Zum unternehmerischen Risiko, das vom Franchise-Nehmer mit dem Abschluss des Franchise-Vertrages übernommen wird, ist aber auch die zwischenzeitlich von der Rspr. betonte Verpflichtung des Franchise-Nehmers zur Eigenaufklärung zu rechnen, insbesondere dann, wenn ihm durch den Franchise-Geber die Möglichkeit eröffnet wird, sich bei bestehenden Franchise-Betrieben über deren Umsätze zu informieren. Hier weist die Entscheidung des LG Krefeld vom 26.10.2006 in dieselbe Richtung wie auch das Urt. d. OLG Celle vom 29.1.2008. Dies hat nämlich festgestellt, dass bei Klärungsbedarf der Franchise-Nehmer auch von seiner Möglichkeit Gebrauch machen muss, nachzufragen – ggf. bei Franchise-Nehmern des Franchise-Systems –, bevor der Franchise-Vertrag abgeschlossen wird.
Rz. 54
Unbeschadet der Eigenaufklärung des Franchisenehmers werden an die Erfüllung der Aufklärungs- und Offenbarungspflichten bei der Akquisition von Franchise-Nehmern in der Rspr. hohe Anforderungen gestellt. Dies betrifft insbesondere Darstellungen zur Rentabilität, wie die Entscheidung des OLG Düsseldorf vom 25.10.2013 zeigt.

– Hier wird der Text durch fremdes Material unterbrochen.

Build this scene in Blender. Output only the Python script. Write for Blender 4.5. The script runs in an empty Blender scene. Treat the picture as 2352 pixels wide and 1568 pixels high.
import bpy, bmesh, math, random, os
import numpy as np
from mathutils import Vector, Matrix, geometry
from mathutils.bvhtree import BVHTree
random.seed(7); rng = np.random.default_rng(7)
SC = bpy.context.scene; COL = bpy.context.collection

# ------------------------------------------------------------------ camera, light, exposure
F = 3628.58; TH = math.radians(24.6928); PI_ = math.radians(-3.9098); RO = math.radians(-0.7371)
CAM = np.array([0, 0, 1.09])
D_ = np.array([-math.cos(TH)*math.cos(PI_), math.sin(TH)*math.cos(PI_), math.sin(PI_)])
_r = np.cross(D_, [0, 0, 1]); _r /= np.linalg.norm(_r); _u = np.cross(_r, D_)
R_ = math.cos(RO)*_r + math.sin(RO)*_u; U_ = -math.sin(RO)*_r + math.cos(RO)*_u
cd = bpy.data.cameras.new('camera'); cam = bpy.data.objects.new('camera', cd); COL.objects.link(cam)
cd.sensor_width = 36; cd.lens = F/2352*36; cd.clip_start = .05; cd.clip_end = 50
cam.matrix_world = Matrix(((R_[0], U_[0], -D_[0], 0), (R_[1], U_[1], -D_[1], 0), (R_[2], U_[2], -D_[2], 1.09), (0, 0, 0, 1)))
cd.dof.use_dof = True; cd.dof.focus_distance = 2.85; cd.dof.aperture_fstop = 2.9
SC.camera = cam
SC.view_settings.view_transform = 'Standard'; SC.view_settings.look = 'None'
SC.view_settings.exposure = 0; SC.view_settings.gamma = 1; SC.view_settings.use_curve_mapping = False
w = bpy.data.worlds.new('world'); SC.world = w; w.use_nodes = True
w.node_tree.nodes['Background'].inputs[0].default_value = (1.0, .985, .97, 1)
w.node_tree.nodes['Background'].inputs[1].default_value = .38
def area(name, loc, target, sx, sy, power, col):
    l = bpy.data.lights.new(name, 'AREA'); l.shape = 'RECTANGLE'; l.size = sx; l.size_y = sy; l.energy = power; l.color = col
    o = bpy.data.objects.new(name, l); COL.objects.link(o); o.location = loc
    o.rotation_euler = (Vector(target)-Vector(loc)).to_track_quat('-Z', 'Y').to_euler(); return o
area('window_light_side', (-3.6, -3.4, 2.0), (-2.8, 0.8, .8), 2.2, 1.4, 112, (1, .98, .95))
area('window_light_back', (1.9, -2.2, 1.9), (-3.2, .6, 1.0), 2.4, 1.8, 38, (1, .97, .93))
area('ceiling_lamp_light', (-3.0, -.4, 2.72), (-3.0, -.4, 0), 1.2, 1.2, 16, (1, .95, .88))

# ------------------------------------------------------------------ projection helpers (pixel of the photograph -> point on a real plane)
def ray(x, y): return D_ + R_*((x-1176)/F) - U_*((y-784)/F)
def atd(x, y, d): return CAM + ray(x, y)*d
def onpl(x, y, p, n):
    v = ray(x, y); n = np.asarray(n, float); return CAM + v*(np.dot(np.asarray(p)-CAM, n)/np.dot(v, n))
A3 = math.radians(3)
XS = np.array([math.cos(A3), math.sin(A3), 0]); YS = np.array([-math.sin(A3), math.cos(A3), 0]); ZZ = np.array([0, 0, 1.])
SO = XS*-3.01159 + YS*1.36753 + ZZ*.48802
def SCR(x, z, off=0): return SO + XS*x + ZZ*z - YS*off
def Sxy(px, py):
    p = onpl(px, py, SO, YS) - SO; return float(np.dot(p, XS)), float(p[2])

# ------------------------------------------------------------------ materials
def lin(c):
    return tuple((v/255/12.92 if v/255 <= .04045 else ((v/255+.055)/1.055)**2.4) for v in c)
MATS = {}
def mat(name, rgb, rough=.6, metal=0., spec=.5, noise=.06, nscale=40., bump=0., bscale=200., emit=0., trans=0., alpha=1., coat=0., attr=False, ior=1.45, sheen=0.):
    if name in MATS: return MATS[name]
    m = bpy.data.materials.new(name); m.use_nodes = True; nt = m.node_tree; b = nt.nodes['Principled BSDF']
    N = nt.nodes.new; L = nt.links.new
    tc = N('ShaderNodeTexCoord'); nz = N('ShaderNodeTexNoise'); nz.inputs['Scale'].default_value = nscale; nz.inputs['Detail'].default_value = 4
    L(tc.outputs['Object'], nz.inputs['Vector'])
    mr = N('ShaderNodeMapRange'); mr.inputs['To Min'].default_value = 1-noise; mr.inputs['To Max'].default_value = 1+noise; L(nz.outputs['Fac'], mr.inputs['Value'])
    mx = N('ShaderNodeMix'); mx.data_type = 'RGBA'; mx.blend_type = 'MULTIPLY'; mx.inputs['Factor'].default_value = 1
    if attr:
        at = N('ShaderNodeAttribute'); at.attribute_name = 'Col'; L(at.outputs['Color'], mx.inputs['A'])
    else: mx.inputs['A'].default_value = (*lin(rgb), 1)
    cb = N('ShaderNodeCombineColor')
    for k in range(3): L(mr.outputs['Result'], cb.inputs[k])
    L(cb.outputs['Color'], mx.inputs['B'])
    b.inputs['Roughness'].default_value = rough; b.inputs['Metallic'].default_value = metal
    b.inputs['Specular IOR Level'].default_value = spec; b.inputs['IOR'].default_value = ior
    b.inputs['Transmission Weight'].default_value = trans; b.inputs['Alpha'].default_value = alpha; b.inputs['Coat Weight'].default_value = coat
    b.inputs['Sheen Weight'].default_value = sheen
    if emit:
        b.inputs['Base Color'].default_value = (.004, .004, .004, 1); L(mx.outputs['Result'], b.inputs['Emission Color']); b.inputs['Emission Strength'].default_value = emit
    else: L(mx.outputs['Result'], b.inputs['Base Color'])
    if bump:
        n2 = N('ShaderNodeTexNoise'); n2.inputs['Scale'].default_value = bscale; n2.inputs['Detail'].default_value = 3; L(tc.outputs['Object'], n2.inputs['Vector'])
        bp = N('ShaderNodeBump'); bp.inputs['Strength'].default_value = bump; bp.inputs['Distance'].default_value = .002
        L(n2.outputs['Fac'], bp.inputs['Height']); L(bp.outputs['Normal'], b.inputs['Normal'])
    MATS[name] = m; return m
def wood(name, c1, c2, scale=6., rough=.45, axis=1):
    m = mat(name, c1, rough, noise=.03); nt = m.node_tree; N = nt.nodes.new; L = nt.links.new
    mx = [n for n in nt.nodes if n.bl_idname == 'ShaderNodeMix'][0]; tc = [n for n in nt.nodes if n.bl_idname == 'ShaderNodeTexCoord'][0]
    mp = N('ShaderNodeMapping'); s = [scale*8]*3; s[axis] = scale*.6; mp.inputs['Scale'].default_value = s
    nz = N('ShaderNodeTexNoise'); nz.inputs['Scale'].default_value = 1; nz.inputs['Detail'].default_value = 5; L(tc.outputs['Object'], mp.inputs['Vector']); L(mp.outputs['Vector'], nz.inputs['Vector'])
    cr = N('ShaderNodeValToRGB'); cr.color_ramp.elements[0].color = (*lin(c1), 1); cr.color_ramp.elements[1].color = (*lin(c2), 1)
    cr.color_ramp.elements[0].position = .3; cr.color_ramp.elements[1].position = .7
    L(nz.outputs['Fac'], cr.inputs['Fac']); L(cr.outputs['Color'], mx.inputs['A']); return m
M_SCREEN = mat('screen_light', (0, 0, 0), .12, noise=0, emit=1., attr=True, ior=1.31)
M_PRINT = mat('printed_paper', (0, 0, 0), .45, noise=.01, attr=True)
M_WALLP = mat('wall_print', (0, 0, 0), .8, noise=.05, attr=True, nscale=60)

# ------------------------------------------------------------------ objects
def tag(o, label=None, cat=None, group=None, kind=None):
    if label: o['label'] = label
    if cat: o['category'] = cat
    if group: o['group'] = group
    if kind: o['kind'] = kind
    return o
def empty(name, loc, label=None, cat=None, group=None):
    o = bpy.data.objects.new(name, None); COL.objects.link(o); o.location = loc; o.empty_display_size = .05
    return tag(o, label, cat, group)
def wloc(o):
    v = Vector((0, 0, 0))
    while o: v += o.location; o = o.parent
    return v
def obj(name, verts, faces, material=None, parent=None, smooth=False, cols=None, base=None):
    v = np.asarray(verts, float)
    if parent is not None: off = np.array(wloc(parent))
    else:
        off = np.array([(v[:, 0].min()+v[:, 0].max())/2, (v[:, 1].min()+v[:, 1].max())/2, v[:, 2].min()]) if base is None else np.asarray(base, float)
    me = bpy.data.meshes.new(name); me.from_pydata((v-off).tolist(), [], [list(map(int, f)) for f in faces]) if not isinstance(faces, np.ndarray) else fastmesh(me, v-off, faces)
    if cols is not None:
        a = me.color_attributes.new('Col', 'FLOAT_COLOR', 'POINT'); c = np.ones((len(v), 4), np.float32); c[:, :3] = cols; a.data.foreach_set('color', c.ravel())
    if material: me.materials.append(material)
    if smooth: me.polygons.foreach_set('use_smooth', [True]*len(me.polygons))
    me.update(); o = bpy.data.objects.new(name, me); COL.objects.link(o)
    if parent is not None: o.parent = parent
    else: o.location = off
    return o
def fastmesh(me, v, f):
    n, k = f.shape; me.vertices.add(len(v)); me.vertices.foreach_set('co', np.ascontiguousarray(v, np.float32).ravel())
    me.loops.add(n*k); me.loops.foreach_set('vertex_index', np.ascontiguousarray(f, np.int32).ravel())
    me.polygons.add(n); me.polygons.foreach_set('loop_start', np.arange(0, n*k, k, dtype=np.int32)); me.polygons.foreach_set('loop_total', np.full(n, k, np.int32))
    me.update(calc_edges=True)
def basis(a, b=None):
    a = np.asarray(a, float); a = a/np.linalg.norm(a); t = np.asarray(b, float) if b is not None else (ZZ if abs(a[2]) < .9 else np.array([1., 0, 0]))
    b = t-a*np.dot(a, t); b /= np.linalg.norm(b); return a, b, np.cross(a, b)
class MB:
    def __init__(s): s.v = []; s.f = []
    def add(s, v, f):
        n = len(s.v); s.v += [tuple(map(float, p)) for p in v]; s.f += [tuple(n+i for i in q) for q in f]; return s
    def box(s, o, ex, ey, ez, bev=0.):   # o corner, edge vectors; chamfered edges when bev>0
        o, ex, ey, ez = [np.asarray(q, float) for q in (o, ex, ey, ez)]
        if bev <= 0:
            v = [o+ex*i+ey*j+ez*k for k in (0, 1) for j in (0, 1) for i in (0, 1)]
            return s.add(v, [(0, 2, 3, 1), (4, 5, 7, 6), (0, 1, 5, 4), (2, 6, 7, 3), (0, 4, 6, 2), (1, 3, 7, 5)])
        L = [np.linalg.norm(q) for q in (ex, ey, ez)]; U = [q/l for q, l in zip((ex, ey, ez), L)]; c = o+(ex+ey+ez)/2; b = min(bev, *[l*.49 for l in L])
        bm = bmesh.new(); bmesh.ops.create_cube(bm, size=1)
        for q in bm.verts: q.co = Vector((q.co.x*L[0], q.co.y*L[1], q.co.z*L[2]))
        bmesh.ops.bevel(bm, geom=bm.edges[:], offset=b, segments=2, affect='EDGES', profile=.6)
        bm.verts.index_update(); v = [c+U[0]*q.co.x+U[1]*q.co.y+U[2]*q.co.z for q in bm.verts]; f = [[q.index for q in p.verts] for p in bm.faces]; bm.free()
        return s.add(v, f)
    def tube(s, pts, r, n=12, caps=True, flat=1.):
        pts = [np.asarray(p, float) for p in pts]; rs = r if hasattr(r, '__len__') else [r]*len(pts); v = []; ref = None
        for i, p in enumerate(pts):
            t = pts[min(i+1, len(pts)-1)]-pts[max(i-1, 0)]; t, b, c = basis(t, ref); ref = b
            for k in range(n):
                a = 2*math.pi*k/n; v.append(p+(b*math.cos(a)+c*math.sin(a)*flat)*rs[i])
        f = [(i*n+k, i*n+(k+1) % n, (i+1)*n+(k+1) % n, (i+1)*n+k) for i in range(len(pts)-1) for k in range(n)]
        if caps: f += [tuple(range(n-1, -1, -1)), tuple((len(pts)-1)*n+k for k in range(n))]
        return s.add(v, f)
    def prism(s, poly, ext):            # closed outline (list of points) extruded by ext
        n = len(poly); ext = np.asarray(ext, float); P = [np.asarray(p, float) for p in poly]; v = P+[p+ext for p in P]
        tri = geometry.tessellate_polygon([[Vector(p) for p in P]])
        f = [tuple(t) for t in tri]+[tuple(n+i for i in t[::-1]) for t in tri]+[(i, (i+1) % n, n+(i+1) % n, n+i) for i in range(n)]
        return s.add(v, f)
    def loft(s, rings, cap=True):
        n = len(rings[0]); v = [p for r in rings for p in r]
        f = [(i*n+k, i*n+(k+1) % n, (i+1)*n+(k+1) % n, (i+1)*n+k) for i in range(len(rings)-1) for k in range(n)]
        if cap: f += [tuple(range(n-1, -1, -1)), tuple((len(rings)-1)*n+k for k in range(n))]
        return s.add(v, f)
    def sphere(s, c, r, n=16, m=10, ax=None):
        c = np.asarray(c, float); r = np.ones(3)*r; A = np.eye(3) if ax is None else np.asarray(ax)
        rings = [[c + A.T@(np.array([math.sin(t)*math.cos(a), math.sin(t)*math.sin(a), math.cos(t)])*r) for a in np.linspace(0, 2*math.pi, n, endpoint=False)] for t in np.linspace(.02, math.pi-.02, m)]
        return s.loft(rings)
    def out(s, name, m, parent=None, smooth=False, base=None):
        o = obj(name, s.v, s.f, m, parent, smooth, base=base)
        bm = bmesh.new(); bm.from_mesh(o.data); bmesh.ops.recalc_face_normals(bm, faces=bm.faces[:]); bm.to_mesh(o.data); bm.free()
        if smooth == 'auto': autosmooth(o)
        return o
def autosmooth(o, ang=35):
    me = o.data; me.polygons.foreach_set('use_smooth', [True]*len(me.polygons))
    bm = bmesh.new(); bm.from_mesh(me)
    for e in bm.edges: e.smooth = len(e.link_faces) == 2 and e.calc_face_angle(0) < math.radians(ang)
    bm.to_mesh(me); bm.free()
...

Allerdings betont die neuere Rspr. wieder verstärkt, dass auch ein Franchise-Nehmer ein wirtschaftliches Risiko trägt. Dies zeigen die Entscheidungen des OLG Frankfurt vom 8.12.2021 genauso wie die des OLG München vom 23.6.2021. Allerdings betont das OLG Frankfurt – zu Recht – auch, dass sich für eine vorvertragliche Aufklärung eines Franchise-Nehmers keine allgemein gültigen Vorgaben aufstellen lassen. Dies hängt immer von den Umständen des Einzelfalls unter Berücksichtigung von Treu und Glauben (§ 242 BGB) ab.